The Greatness of the Grid

The Perfect Example of Basic City is Basic City

Basicmap
Basic City, laid out in 1890, eventually became the Eastern portion of modern Waynesboro.

"If the intelligence of a city can arise from the circuitry of its streets, then the street grid made a genius out of New York. In 1811, three state commissioners laid down Manhattan’s rectangular blocks. From First Street to 155th Street south to north and First Avenue to Twelfth Avenue east to west, their new grid obliterated the old lanes and farmhouses dotting the Manhattan countryside north of Houston Street, with few exceptions. Yet in trading away its past, the city built its future. The grid became the urban version of a super computer, a chipset to super-charge the city’s growth." -- James Panero

James Panero explores The Greatness of the Grid [click to read] in City Journal, discssing the 1811 plan that defines Manhattan today, a city who's first commissioners could hardly have envisioned. The grid they laid down has become a tool for the design of this great metropolis along with some important intrusions such as Broadway and Central Park.

The American city that developed in the Nineteenth Century almost exclusively is built around the grid and interesting variation overlaying it. Washington DC is basically the grid overlaid with the Hunting Gardens of Versailles. Philadelphia has its squares. Small cities have their courthouse squares and pre-planned parks, such as those in Basic City, Virginia, now the Eastern portion of Waynesboro. Harrisonburg, Virginia's Romanesque Courthouse dominates a central square and becomes iconic.

San Francisco's topography intrudes nicely into the grid and here is where true urban genius can be seen. It is the variations that make it magnificent. Intrusion is what is missing in some of the more mundane grid cities of the plains.

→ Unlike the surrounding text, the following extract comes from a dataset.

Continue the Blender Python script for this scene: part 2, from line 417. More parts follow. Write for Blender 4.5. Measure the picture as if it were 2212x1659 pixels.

Hopefully there is a lesson here that might enliven our future economic development efforts. The grid was a great engine of planning and in the end created better design than a lot of our modern 'Town Centers,' which are nothing more than Brobdenagian Cul-de-sac neighborhoods with ample parking.

Early Incubator of Innovation and Industry

The founders of Basic City looked at the converging railroads and saw an opportunity to develop a steel industry. The Basic City Mining, Manufacturing and Land Company laid out an ambitious city grid. A Natural Gas Company, founded in 1891, even drilled a test oil well which failed to produce. The great blast furnace envisioned by founder Jacob Reese never was finished. The Panic of 1893 ended the first era of optmism.

Other industries did rise and flourish however. The Dawson Manufacturing Company built the first automobile to be built in Virginia, a steam powered automobile! In the Twentienth Centry the great Dupont plant employed thousands. Today the region still stands at the crossrads of major transportation arteries and has the opportunity to design itself as a center of ecomnomic activity for the Twenty-first Century.

Dawson
Steam powered car built by Dawson Manufacturing Company in Basic City.

Fairfax Hall
Fairfax Hall, originally the Brandon Hotel, once lured visitors to Basic City. Drawing by Bob Kirchman.